O “anel de sinete” e a aristocracia bufa!, 2[“carta” aberta ao
Francisco]
Caro
Francisco,
Não iludas e, sobretudo, não reduzas a tão nobres e desinteressadas intenções a utilização do “sinete”. Eu sei que essa do “não desagradar quem mo ofereceu” é corrente. Mas não creio que muitas dessas mesmas pessoas – preconceituoso, por preconceituoso, vou levar a coisa até ao fim – tenham lá em casa, em cima do aparador do IKEA, o galo de Barcelos que a tia lhe trouxe quando foi ao norte, ou que usem aquela camisola inacreditável que a avó lhe deu nos anos.
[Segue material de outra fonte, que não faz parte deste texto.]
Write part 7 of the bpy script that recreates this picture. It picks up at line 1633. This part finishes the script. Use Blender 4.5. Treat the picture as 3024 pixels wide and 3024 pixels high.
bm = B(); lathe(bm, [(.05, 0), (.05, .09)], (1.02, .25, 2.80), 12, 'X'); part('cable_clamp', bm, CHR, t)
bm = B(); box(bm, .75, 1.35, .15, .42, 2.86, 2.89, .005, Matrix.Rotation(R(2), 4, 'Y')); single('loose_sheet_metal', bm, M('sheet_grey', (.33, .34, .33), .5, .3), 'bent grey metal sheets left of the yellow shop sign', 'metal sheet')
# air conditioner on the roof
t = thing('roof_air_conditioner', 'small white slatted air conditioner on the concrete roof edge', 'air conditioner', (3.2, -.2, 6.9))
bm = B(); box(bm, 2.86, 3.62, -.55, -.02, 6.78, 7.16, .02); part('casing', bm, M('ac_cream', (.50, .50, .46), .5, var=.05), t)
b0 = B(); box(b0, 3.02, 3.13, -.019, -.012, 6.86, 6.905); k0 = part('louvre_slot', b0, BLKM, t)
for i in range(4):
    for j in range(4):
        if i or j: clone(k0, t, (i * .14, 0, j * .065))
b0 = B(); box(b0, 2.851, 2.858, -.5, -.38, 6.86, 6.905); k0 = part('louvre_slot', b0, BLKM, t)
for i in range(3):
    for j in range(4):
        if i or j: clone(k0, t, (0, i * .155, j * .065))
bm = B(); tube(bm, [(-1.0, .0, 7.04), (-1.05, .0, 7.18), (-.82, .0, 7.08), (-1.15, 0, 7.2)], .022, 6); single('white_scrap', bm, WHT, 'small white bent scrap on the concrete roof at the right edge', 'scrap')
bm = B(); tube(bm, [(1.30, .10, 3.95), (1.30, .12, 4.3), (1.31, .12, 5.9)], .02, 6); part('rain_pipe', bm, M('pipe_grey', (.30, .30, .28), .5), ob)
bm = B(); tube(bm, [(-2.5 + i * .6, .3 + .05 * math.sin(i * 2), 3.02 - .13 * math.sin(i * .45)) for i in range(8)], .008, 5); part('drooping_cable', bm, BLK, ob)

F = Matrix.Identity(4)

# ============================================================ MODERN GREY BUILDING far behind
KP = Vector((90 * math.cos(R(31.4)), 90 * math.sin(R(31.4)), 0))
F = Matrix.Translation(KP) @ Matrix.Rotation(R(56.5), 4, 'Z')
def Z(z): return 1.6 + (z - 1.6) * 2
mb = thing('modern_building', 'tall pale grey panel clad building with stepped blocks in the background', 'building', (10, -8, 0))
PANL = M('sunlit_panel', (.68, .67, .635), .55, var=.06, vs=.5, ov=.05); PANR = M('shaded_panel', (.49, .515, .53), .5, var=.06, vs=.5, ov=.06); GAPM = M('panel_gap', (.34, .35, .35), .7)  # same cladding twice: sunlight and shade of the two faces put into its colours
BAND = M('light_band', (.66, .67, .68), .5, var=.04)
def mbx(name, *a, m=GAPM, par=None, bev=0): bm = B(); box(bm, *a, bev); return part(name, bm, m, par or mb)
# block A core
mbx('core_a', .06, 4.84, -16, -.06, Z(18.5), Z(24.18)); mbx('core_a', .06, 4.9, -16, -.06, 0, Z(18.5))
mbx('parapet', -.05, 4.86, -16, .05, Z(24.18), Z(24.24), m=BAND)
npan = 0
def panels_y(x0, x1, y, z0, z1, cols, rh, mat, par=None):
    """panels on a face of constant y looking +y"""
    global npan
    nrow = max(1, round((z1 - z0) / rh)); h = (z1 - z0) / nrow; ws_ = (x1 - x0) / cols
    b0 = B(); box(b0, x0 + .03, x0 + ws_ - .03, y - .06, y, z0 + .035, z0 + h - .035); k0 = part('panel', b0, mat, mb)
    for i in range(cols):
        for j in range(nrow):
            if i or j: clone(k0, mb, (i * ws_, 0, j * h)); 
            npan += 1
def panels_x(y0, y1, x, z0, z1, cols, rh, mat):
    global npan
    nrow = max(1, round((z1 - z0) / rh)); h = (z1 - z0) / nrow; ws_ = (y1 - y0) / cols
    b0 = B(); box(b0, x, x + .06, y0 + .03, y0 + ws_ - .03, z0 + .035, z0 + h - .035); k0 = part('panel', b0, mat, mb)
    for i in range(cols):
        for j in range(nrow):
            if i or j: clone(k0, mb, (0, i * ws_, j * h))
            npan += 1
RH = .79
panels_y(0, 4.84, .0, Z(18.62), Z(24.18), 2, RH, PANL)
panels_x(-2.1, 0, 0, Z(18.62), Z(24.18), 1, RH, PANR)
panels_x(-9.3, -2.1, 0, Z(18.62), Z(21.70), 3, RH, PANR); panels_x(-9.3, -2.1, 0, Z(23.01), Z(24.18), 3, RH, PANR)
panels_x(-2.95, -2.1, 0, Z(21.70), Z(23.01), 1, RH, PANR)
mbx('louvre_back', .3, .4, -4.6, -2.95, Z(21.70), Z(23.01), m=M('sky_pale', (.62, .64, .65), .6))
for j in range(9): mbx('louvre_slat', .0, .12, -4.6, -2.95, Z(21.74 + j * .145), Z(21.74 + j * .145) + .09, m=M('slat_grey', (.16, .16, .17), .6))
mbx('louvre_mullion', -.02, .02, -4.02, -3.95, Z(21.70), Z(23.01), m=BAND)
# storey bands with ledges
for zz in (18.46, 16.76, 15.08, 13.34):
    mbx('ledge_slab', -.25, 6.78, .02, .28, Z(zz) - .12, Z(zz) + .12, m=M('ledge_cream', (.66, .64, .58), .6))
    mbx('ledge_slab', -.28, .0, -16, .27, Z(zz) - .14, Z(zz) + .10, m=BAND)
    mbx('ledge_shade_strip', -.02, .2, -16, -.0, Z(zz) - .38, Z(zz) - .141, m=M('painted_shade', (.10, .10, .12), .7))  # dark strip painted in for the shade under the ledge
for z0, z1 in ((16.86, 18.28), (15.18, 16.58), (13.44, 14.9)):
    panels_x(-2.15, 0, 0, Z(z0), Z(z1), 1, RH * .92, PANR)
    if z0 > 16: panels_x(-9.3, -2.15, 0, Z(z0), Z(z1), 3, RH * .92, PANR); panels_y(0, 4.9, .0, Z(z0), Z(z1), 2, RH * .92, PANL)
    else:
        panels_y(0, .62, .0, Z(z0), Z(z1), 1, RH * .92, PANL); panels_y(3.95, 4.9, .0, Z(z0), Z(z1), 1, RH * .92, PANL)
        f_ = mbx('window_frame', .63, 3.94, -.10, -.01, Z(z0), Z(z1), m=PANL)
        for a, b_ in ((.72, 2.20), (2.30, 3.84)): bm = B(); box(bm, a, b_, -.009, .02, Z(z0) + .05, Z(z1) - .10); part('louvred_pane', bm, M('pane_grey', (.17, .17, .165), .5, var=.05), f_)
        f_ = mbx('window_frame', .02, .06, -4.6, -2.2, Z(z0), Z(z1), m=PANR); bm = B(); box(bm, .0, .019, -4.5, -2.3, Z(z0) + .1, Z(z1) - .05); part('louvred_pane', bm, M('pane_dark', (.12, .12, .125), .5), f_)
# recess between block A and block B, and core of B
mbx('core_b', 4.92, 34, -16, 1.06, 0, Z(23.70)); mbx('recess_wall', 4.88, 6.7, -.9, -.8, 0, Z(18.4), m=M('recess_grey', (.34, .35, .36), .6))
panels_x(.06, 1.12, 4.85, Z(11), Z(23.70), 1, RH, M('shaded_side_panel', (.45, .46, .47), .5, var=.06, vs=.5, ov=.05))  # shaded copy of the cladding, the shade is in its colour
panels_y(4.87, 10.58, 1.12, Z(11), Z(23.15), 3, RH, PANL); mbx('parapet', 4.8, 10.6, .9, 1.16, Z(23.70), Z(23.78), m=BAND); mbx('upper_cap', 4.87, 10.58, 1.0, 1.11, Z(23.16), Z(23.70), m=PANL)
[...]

Mas isso é irrelevante. Quando te peço para não iludires e não reduzires a tão nobres e desinteressadas intenções a utilização do “sinete” é porque sei que sabes – eu pelo menos sei, porque já vi – que a utilização do tal “sinete” é, na larga maioria dos casos, a utilização de um signo de distinção. Uma forma que o seu portador tem de se destacar do resto “do seu povo”. Uma distinção que é, tantas vezes, incentivada pelos familiares que lhos oferecem e que, por via deles, ascendem, ou aspiram a ascender, socialmente. Quando dizia que compreendia sociologicamente o fenómeno, queria dizer que isto é normal. Mas quando dizia que o fazia com comiseração, queria dizer que o lamento. E sabes porque é que o lamento? Eu sei que sabes, porque tu, com toda a certeza, também o lamentas. Lamento-o porque não gosto de ver “nharros” – para utilizar a tua expressão – a exigirem, num exercício de sobranceria inadmissível, o tratamento de “doutor” a torto e a direito. Lamento-o porque não gosto de ver pessoas a admitirem essa sobranceria. Lamento-o porque o valor das pessoas não está nem na família de origem, nem na licenciatura que têm e, portanto, todos os mecanismos para fazer valer uma destas me revolvem as tripas. E, de resto, se bem notaste, o que lamentava era sobretudo o facto da Universidade não ser capaz de deitar por terra essa coisa do sentimento de “ascensão ao Olimpo” pelo mero e trivial facto de se concluir uma licenciatura.
Não é, portanto, o “sinete” académico ou aristocrático em si. É o que subjaz, na maioria dos casos, à sua utilização. Porque quanto a gostos, cada um tem os que tem!
Valente abraço,
pgs
PS - Bem sei, bem sei... O nosso almoço. mas a vida não tem sido nada fácil!